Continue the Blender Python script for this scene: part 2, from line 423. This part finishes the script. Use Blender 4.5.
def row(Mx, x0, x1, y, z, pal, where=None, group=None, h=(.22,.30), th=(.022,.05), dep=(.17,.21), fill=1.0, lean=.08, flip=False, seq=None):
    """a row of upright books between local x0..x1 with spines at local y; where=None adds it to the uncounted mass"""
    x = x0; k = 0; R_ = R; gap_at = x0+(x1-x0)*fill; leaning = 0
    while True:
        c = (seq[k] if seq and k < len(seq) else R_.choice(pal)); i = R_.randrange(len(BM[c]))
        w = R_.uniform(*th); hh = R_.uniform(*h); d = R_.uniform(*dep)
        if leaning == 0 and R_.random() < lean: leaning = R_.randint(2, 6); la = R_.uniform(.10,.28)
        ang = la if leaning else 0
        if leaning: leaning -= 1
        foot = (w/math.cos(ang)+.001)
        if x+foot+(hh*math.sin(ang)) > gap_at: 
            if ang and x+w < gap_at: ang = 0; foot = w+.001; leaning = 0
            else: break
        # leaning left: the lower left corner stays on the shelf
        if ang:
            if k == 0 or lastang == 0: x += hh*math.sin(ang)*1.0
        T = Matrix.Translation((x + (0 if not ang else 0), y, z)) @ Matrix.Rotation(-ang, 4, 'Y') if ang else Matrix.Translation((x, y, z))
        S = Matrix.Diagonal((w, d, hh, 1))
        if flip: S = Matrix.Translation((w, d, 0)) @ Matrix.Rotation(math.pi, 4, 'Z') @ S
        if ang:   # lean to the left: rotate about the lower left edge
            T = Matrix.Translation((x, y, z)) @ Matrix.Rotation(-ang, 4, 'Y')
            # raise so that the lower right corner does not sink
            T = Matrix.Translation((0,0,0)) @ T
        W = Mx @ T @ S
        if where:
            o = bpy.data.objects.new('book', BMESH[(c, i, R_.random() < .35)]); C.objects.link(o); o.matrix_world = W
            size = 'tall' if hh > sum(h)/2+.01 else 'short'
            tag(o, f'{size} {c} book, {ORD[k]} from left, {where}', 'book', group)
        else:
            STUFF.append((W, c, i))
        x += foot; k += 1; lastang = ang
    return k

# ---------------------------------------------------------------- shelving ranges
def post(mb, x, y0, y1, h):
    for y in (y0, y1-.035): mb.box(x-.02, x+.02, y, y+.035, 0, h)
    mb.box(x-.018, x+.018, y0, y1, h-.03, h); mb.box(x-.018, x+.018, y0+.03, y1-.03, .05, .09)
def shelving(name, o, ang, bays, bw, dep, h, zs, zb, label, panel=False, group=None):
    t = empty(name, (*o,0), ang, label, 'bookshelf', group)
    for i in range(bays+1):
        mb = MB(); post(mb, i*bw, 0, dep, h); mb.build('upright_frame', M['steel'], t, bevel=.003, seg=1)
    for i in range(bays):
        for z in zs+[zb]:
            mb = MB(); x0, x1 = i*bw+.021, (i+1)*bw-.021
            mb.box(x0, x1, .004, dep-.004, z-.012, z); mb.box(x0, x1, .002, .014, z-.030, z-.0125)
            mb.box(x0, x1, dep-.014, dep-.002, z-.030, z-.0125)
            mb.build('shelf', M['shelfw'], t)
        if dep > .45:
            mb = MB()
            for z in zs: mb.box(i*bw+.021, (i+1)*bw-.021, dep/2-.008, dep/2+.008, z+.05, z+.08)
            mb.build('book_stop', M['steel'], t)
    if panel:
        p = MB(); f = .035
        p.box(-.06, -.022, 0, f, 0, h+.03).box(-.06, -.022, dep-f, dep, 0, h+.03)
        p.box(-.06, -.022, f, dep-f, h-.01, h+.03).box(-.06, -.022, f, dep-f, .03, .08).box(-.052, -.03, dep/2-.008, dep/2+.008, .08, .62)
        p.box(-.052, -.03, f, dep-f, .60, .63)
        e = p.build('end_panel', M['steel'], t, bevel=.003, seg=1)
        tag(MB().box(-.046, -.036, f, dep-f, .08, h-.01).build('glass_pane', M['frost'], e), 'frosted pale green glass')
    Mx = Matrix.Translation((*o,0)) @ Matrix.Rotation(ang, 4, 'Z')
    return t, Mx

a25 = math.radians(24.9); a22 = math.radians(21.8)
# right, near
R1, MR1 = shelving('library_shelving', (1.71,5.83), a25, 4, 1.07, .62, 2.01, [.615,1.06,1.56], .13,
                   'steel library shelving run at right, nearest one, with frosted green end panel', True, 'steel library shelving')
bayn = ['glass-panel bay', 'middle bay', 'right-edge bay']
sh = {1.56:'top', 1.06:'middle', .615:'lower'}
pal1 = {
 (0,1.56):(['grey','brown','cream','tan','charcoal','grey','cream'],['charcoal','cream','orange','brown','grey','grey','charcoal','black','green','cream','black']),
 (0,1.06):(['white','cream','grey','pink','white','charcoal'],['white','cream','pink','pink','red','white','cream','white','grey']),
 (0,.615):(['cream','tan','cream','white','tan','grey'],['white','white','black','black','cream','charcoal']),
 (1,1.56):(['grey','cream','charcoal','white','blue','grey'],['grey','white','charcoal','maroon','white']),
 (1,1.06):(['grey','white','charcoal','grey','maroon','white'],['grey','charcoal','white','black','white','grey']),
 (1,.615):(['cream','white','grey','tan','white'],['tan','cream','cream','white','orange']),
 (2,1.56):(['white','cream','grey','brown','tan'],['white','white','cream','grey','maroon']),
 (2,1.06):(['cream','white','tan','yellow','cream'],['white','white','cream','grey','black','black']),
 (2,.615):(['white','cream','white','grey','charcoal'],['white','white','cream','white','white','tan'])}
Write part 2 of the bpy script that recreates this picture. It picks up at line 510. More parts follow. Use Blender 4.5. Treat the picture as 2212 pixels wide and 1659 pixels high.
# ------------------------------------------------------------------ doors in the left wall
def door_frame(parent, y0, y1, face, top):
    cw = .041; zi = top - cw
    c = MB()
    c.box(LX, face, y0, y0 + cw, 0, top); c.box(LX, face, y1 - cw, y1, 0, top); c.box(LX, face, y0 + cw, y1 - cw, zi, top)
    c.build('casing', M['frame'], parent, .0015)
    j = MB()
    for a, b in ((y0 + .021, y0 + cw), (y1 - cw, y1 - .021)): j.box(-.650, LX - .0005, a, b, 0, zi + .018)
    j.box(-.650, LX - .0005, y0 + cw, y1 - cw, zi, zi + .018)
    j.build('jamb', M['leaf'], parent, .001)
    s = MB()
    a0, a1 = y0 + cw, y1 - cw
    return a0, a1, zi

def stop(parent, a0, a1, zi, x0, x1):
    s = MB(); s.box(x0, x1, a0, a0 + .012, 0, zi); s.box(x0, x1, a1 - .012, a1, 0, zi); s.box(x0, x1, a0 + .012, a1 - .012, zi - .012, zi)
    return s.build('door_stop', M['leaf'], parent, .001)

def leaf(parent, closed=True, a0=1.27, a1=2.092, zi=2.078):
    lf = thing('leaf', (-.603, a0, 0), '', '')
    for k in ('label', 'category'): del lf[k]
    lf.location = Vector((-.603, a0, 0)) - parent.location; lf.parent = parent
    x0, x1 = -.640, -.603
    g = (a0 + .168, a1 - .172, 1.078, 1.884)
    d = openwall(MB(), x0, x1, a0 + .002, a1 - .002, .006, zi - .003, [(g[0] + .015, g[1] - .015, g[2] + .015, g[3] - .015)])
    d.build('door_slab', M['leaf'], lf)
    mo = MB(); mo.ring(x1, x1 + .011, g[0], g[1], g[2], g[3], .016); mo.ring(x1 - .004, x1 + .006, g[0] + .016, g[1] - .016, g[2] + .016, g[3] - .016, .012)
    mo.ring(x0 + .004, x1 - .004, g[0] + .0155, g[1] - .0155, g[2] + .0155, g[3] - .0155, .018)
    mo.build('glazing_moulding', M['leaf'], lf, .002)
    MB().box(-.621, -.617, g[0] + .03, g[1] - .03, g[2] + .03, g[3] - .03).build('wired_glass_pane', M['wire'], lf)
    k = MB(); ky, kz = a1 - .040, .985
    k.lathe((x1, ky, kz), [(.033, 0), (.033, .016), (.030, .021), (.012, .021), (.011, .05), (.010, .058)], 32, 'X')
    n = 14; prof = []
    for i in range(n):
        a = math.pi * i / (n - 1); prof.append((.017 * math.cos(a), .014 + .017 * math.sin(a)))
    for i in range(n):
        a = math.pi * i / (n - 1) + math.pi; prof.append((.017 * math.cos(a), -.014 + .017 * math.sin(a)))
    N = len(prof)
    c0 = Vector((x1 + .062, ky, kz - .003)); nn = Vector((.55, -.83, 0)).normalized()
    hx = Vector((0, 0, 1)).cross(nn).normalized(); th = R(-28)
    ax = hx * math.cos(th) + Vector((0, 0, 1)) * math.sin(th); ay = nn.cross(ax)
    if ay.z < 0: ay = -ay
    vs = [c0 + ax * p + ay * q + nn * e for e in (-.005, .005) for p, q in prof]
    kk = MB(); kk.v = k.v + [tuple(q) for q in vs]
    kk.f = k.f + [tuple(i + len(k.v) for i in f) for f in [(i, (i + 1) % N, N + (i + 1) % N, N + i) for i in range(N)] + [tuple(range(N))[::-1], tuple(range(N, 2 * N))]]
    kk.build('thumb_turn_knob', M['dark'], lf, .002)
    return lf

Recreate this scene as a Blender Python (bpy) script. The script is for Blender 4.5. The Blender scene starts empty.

-.-.-

- THE REQUEST:
Look for the word "Blender" in every line of the listing and copy the lines that have it.

- RESPONSE TO THIS TASK:
Continue the Blender Python script for this scene: part 2, from line 423. This part finishes the script. Use Blender 4.5.
Write part 2 of the bpy script that recreates this picture. It picks up at line 510. More parts follow. Use Blender 4.5. Treat the picture as 2212 pixels wide and 1659 pixels high.
Recreate this scene as a Blender Python (bpy) script. The script is for Blender 4.5. The Blender scene starts empty.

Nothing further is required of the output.